* JOB
Copy the data below exactly, omitting any picture it contains.

* INFORMATION PROVIDED
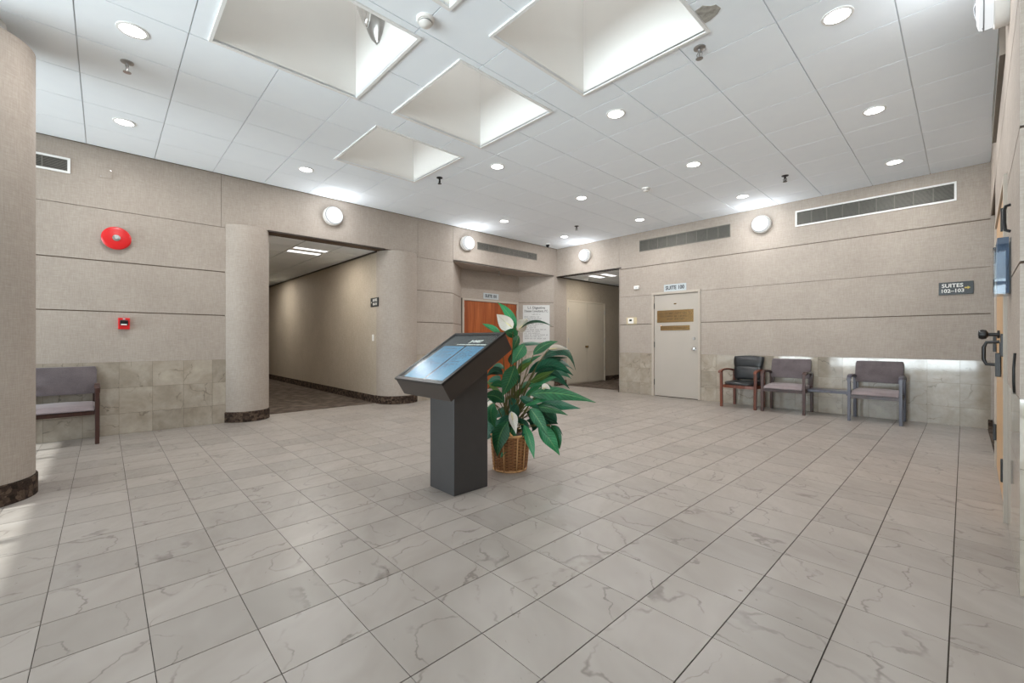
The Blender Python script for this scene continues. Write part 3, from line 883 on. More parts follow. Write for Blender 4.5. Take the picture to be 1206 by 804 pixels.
troffer(TROF1[0], 2.69, 'square lit ceiling panel near the mouth of the left hallway')
troffer(TROF1[1], 2.69, 'small lit ceiling panel deep in the left hallway beside the column edge')
troffer(TROF2[0], 2.68, 'lit ceiling panel in the back hallway above the closet doors', TROF_E * 0.55)

# half-shell chrome uplight inside the near skylight well
t = thing('well_spotlight', 'chrome half-shell spotlight on the wall of the large near-left skylight well', 'spotlight', (-3.39, 1.67, 3.60), 0)
sh = MB(); rings = []
for k in range(9):
    h = k / 8; rr = 0.02 + 0.20 * h ** 0.62
    rings.append([(rr * math.cos(a), -rr * 0.75 * math.sin(a) - 0.002, 0.42 * h) for a in [math.pi * q / 16 for q in range(17)]])
sh.loft(rings, cap=False, closed=False).build('shell', M['steel'], t, True)
sh = MB(); rings = []
for k in range(9):
    h = k / 8; rr = 0.012 + 0.13 * h ** 0.7
    rings.append([(rr * math.cos(a), -0.10 - rr * 0.75 * math.sin(a), 0.09 + 0.30 * h) for a in [2 * math.pi * q / 24 for q in range(24)]])
sh.loft(rings).build('reflector', M['chrome'], t, True)

# ================================================================== CEILING FITTINGS
def sprinkler(x, y, label, col='steel', z=ZC):
    t = thing('fire_sprinkler', label, 'sprinkler', (x, y, z), 0, 'pendent fire sprinklers')
    MB().lathe([(0.0, 0.0), (0.042, 0.0), (0.042, -0.006), (0.020, -0.016), (0.0, -0.016)], 24, cap=False).build('escutcheon', M[col], t, 'auto')
    MB().lathe([(0.012, -0.016), (0.012, -0.035), (0.007, -0.04), (0.007, -0.075), (0.010, -0.08)], 14).build('body', M[col], t, 'auto')
    MB().tube([(-0.012, 0, -0.034), (-0.02, 0, -0.05), (-0.014, 0, -0.075)], 0.004, 6).tube([(0.012, 0, -0.034), (0.02, 0, -0.05), (0.014, 0, -0.075)], 0.004, 6).build('yoke', M[col], t, 'auto')
    MB().lathe([(0.026, -0.080), (0.026, -0.084), (0.0, -0.084)], 18).build('deflector', M[col], t, 'auto')
sprinkler(-4.62, 0.131, 'steel fire sprinkler on the ceiling near the left column')
sprinkler(-1.39, 3.29, 'steel fire sprinkler beside the corner of the near right skylight', 'steel')
sprinkler(-1.67, 6.68, 'dark fire sprinkler on the ceiling above the wide back wall grille', 'black')
sprinkler(-4.95, 3.33, 'dark fire sprinkler beyond the smallest far-left skylight', 'black')
sprinkler(-5.20, 6.67, 'dark fire sprinkler above the room corner', 'black')
sprinkler(-7.22, 6.45, 'small fire sprinkler under the soffit of the wood door alcove', 'steel', 2.665)
t = thing('dome_camera', 'small black dome camera on the ceiling by the far corner', 'camera', (-6.62, 7.42, ZC))
MB().lathe([(0.0, 0.0), (0.05, 0.0), (0.05, -0.02), (0.0, -0.02)], 24, cap=False).build('mount', M['whiteplastic'], t, 'auto')
MB().lathe([(0.042, -0.02), (0.042, -0.04), (0.034, -0.062), (0.018, -0.076), (0.0, -0.08)], 24, cap=False).build('dome', M['black'], t, True)
def smoke(x, y, label, z=ZC):
    t = thing('smoke_detector', label, 'smoke detector', (x, y, z), 0, 'white smoke detectors')
    MB().lathe([(0.0, 0.0), (0.062, 0.0), (0.062, -0.012), (0.056, -0.02), (0.0, -0.02)], 28, cap=False).build('base', M['whiteplastic'], t, 'auto')
    MB().lathe([(0.044, -0.02), (0.046, -0.036), (0.036, -0.046), (0.0, -0.05)], 28, cap=False).build('cap', M['whiteplastic'], t, 'auto')
    MB().lathe([(0.0465, -0.026), (0.0465, -0.031)], 28, cap=False).build('vent_slot', M['dark'], t)
smoke(-2.575, 1.615, 'white smoke detector between the near skylights')
smoke(-3.21, 5.75, 'white smoke detector in the middle of the far ceiling')
smoke(-6.62, 8.9, 'small white detector on the back hallway ceiling', 2.68)

# ================================================================== GRILLES
def grille(loc, rz, wd, ht, label, nd, frame='trimwhite', fw=0.022, proud=0.014):
    t = thing('air_grille', label, 'grille', loc, rz, 'long wall air grilles')
    bx('backing', M['dark'], t, 0, wd, -0.004, 0.0, 0, ht)
    bx('frame_bar', M[frame], t, -fw, wd + fw, -proud, 0.0, -fw, 0.0)
    bx('frame_bar', M[frame], t, -fw, wd + fw, -proud, 0.0, ht, ht + fw)
    bx('frame_bar', M[frame], t, -fw, 0.0, -proud, 0.0, 0.0, ht)
    bx('frame_bar', M[frame], t, wd, wd + fw, -proud, 0.0, 0.0, ht)
    lv = MB(); n = int(ht / 0.013)
    for k in range(n):
        z = ht * (k + 0.5) / n
        lv.box(0, wd, 0.002 - proud, -0.003, z - 0.0032, z + 0.0032)
    lv.build('louvers', M['grille'], t)['kind'] = 'stuff'
    for k in range(1, nd):
        x = wd * k / nd
        bx('divider', M['grille'], t, x - 0.005, x + 0.005, 0.0005 - proud, -0.003, 0, ht)
grille((-4.61, YB, 2.955), 0, 1.75, 0.205, 'long brown-grey air grille above the suite door', 9, 'grille', 0.012)
grille((-1.84, YB, 2.95), 0, 1.75, 0.205, 'long air grille in a white frame at the right of the back wall', 9)
grille((XL, 5.55, 2.99), R(90), 1.75, 0.13, 'narrow air grille above the wood door alcove', 6, 'grille', 0.010)
grille((XL, -2.02, 2.99), R(90), 1.72, 0.125, 'short piece of air grille emerging behind the left column', 9)
grille((xr(5.92), 5.92, 2.95), R(-90) - SKEW, 1.75, 0.205, 'air grille seen edge-on high on the right wall', 9, 'bronzegrille', 0.022, 0.026)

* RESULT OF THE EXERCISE
The Blender Python script for this scene continues. Write part 3, from line 883 on. More parts follow. Write for Blender 4.5. Take the picture to be 1206 by 804 pixels.
troffer(TROF1[0], 2.69, 'square lit ceiling panel near the mouth of the left hallway')
troffer(TROF1[1], 2.69, 'small lit ceiling panel deep in the left hallway beside the column edge')
troffer(TROF2[0], 2.68, 'lit ceiling panel in the back hallway above the closet doors', TROF_E * 0.55)

# half-shell chrome uplight inside the near skylight well
t = thing('well_spotlight', 'chrome half-shell spotlight on the wall of the large near-left skylight well', 'spotlight', (-3.39, 1.67, 3.60), 0)
sh = MB(); rings = []
for k in range(9):
    h = k / 8; rr = 0.02 + 0.20 * h ** 0.62
    rings.append([(rr * math.cos(a), -rr * 0.75 * math.sin(a) - 0.002, 0.42 * h) for a in [math.pi * q / 16 for q in range(17)]])
sh.loft(rings, cap=False, closed=False).build('shell', M['steel'], t, True)
sh = MB(); rings = []
for k in range(9):
    h = k / 8; rr = 0.012 + 0.13 * h ** 0.7
    rings.append([(rr * math.cos(a), -0.10 - rr * 0.75 * math.sin(a), 0.09 + 0.30 * h) for a in [2 * math.pi * q / 24 for q in range(24)]])
sh.loft(rings).build('reflector', M['chrome'], t, True)

# ================================================================== CEILING FITTINGS
def sprinkler(x, y, label, col='steel', z=ZC):
    t = thing('fire_sprinkler', label, 'sprinkler', (x, y, z), 0, 'pendent fire sprinklers')
    MB().lathe([(0.0, 0.0), (0.042, 0.0), (0.042, -0.006), (0.020, -0.016), (0.0, -0.016)], 24, cap=False).build('escutcheon', M[col], t, 'auto')
    MB().lathe([(0.012, -0.016), (0.012, -0.035), (0.007, -0.04), (0.007, -0.075), (0.010, -0.08)], 14).build('body', M[col], t, 'auto')
    MB().tube([(-0.012, 0, -0.034), (-0.02, 0, -0.05), (-0.014, 0, -0.075)], 0.004, 6).tube([(0.012, 0, -0.034), (0.02, 0, -0.05), (0.014, 0, -0.075)], 0.004, 6).build('yoke', M[col], t, 'auto')
    MB().lathe([(0.026, -0.080), (0.026, -0.084), (0.0, -0.084)], 18).build('deflector', M[col], t, 'auto')
sprinkler(-4.62, 0.131, 'steel fire sprinkler on the ceiling near the left column')
sprinkler(-1.39, 3.29, 'steel fire sprinkler beside the corner of the near right skylight', 'steel')
sprinkler(-1.67, 6.68, 'dark fire sprinkler on the ceiling above the wide back wall grille', 'black')
sprinkler(-4.95, 3.33, 'dark fire sprinkler beyond the smallest far-left skylight', 'black')
sprinkler(-5.20, 6.67, 'dark fire sprinkler above the room corner', 'black')
sprinkler(-7.22, 6.45, 'small fire sprinkler under the soffit of the wood door alcove', 'steel', 2.665)
t = thing('dome_camera', 'small black dome camera on the ceiling by the far corner', 'camera', (-6.62, 7.42, ZC))
MB().lathe([(0.0, 0.0), (0.05, 0.0), (0.05, -0.02), (0.0, -0.02)], 24, cap=False).build('mount', M['whiteplastic'], t, 'auto')
MB().lathe([(0.042, -0.02), (0.042, -0.04), (0.034, -0.062), (0.018, -0.076), (0.0, -0.08)], 24, cap=False).build('dome', M['black'], t, True)
def smoke(x, y, label, z=ZC):
    t = thing('smoke_detector', label, 'smoke detector', (x, y, z), 0, 'white smoke detectors')
    MB().lathe([(0.0, 0.0), (0.062, 0.0), (0.062, -0.012), (0.056, -0.02), (0.0, -0.02)], 28, cap=False).build('base', M['whiteplastic'], t, 'auto')
    MB().lathe([(0.044, -0.02), (0.046, -0.036), (0.036, -0.046), (0.0, -0.05)], 28, cap=False).build('cap', M['whiteplastic'], t, 'auto')
    MB().lathe([(0.0465, -0.026), (0.0465, -0.031)], 28, cap=False).build('vent_slot', M['dark'], t)
smoke(-2.575, 1.615, 'white smoke detector between the near skylights')
smoke(-3.21, 5.75, 'white smoke detector in the middle of the far ceiling')
smoke(-6.62, 8.9, 'small white detector on the back hallway ceiling', 2.68)

# ================================================================== GRILLES
def grille(loc, rz, wd, ht, label, nd, frame='trimwhite', fw=0.022, proud=0.014):
    t = thing('air_grille', label, 'grille', loc, rz, 'long wall air grilles')
    bx('backing', M['dark'], t, 0, wd, -0.004, 0.0, 0, ht)
    bx('frame_bar', M[frame], t, -fw, wd + fw, -proud, 0.0, -fw, 0.0)
    bx('frame_bar', M[frame], t, -fw, wd + fw, -proud, 0.0, ht, ht + fw)
    bx('frame_bar', M[frame], t, -fw, 0.0, -proud, 0.0, 0.0, ht)
    bx('frame_bar', M[frame], t, wd, wd + fw, -proud, 0.0, 0.0, ht)
    lv = MB(); n = int(ht / 0.013)
    for k in range(n):
        z = ht * (k + 0.5) / n
        lv.box(0, wd, 0.002 - proud, -0.003, z - 0.0032, z + 0.0032)
    lv.build('louvers', M['grille'], t)['kind'] = 'stuff'
    for k in range(1, nd):
        x = wd * k / nd
        bx('divider', M['grille'], t, x - 0.005, x + 0.005, 0.0005 - proud, -0.003, 0, ht)
grille((-4.61, YB, 2.955), 0, 1.75, 0.205, 'long brown-grey air grille above the suite door', 9, 'grille', 0.012)
grille((-1.84, YB, 2.95), 0, 1.75, 0.205, 'long air grille in a white frame at the right of the back wall', 9)
grille((XL, 5.55, 2.99), R(90), 1.75, 0.13, 'narrow air grille above the wood door alcove', 6, 'grille', 0.010)
grille((XL, -2.02, 2.99), R(90), 1.72, 0.125, 'short piece of air grille emerging behind the left column', 9)
grille((xr(5.92), 5.92, 2.95), R(-90) - SKEW, 1.75, 0.205, 'air grille seen edge-on high on the right wall', 9, 'bronzegrille', 0.022, 0.026)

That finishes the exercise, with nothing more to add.